STORED RECORDS
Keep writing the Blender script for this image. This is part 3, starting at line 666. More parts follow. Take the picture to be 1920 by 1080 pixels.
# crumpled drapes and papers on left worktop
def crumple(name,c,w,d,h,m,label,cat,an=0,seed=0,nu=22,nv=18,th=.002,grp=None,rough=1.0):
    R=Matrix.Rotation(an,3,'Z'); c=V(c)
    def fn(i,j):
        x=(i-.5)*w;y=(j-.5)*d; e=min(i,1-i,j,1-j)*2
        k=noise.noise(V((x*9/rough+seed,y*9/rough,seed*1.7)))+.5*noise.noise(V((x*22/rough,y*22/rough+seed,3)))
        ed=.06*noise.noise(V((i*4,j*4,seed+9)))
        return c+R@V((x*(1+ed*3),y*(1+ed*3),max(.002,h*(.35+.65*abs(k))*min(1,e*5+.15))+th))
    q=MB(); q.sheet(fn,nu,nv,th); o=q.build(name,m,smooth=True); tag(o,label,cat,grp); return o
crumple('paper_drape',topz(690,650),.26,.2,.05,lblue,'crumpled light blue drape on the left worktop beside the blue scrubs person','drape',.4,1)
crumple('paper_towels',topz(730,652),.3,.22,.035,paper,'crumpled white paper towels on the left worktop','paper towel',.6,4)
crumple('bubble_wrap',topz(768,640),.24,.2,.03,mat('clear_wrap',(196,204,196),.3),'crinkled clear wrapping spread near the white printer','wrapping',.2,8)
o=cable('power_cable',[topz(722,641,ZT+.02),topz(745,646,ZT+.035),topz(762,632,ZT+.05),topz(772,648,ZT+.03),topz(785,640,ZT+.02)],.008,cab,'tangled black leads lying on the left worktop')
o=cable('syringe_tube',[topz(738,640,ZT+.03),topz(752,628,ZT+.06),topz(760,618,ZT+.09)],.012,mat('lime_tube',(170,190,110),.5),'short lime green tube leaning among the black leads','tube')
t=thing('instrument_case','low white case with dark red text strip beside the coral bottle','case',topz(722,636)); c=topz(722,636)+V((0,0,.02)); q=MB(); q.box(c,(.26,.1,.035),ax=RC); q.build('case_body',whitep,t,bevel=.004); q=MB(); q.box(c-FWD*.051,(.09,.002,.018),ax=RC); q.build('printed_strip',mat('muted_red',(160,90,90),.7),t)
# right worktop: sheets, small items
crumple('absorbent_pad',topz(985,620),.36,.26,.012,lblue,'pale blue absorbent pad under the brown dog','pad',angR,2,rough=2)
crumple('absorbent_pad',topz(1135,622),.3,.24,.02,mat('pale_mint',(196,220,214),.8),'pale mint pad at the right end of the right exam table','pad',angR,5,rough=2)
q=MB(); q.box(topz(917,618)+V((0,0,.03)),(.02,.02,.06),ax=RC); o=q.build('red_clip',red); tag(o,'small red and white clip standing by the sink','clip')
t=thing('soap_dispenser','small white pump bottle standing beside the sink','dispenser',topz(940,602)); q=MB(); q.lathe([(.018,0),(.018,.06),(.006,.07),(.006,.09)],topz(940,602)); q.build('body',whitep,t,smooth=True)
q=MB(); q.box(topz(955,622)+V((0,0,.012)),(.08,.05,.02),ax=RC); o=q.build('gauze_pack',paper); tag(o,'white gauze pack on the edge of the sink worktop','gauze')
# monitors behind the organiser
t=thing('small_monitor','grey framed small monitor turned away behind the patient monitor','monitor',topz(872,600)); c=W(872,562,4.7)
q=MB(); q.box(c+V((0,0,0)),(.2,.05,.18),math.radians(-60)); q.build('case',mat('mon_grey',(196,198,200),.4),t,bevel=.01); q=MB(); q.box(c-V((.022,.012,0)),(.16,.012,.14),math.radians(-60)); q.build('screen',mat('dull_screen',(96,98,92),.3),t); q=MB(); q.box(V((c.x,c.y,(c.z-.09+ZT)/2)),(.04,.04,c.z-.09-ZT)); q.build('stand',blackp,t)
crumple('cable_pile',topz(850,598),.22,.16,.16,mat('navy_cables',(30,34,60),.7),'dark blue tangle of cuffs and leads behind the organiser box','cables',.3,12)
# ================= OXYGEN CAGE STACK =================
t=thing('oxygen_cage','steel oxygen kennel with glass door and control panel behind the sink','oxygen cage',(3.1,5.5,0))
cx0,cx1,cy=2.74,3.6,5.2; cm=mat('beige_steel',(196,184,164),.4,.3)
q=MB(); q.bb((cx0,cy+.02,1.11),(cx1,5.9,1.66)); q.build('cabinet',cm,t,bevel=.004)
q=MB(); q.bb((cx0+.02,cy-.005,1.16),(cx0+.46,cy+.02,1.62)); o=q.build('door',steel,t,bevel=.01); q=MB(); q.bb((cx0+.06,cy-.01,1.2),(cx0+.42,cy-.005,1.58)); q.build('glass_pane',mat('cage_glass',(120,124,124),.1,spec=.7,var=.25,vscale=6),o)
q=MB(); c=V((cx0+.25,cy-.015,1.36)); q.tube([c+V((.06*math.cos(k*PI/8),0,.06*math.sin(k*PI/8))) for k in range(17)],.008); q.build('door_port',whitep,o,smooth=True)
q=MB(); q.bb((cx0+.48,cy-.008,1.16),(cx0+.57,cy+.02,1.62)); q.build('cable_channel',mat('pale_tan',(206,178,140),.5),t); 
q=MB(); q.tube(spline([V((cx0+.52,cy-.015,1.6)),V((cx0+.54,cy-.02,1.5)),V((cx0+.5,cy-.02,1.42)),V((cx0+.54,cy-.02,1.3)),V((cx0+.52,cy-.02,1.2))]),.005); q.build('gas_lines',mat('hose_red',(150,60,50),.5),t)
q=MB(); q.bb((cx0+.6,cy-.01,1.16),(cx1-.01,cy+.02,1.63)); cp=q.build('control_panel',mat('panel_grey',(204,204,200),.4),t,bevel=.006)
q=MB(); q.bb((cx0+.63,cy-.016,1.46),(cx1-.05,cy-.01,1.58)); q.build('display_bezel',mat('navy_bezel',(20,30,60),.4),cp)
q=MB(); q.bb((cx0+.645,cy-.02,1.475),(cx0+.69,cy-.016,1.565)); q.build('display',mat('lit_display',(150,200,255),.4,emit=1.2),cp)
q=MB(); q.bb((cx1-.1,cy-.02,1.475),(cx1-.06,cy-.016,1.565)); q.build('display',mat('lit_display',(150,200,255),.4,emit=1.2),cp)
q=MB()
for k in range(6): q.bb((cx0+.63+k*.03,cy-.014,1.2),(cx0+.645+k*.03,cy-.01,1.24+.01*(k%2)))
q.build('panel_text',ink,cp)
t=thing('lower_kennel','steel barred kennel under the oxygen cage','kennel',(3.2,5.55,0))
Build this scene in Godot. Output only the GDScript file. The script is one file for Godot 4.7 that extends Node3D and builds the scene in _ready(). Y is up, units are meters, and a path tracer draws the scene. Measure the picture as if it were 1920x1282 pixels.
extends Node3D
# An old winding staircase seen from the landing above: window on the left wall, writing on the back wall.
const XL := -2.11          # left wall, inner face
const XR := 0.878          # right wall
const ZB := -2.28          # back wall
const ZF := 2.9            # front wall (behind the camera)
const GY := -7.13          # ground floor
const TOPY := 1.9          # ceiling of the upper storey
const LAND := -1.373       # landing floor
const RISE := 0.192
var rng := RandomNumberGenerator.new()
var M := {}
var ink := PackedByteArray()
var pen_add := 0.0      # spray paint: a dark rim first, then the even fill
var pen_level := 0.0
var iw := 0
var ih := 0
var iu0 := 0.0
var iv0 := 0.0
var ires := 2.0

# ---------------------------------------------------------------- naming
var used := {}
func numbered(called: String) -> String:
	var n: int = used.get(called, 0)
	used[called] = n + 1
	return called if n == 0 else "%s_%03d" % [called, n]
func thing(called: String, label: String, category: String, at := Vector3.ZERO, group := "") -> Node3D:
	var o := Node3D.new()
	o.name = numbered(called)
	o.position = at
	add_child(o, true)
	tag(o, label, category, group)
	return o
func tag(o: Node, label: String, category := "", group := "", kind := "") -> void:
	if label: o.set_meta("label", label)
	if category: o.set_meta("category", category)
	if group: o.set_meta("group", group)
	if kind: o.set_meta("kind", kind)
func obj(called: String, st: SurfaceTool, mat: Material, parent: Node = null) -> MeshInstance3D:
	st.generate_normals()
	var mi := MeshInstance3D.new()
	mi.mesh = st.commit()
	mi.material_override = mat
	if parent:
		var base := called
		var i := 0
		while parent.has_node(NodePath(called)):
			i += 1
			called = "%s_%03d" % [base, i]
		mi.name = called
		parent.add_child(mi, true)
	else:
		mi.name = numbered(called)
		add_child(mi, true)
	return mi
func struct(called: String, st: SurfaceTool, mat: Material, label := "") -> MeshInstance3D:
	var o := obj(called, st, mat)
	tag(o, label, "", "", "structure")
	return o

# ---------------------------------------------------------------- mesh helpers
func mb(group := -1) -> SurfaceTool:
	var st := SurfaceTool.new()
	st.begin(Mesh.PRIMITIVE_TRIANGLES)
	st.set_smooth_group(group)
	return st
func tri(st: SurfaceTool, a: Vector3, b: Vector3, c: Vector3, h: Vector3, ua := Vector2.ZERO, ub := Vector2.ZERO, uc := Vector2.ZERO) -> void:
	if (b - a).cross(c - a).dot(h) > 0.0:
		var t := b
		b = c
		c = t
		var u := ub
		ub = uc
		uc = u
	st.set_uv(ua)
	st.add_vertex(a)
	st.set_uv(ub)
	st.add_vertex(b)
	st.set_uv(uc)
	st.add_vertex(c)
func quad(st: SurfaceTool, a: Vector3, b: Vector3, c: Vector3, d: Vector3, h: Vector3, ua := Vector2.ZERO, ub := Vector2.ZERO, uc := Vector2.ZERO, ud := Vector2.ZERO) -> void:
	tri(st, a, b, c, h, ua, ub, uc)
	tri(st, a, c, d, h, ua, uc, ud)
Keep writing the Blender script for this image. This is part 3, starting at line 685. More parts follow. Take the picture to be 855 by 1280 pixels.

AIM
Look above for the line that contains "Build this scene". Starting there, transcribe every line exactly until you have copied the line that contains "var ires := 2.0".

RESULT FOR THIS EXERCISE
Build this scene in Godot. Output only the GDScript file. The script is one file for Godot 4.7 that extends Node3D and builds the scene in _ready(). Y is up, units are meters, and a path tracer draws the scene. Measure the picture as if it were 1920x1282 pixels.
extends Node3D
# An old winding staircase seen from the landing above: window on the left wall, writing on the back wall.
const XL := -2.11          # left wall, inner face
const XR := 0.878          # right wall
const ZB := -2.28          # back wall
const ZF := 2.9            # front wall (behind the camera)
const GY := -7.13          # ground floor
const TOPY := 1.9          # ceiling of the upper storey
const LAND := -1.373       # landing floor
const RISE := 0.192
var rng := RandomNumberGenerator.new()
var M := {}
var ink := PackedByteArray()
var pen_add := 0.0      # spray paint: a dark rim first, then the even fill
var pen_level := 0.0
var iw := 0
var ih := 0
var iu0 := 0.0
var iv0 := 0.0
var ires := 2.0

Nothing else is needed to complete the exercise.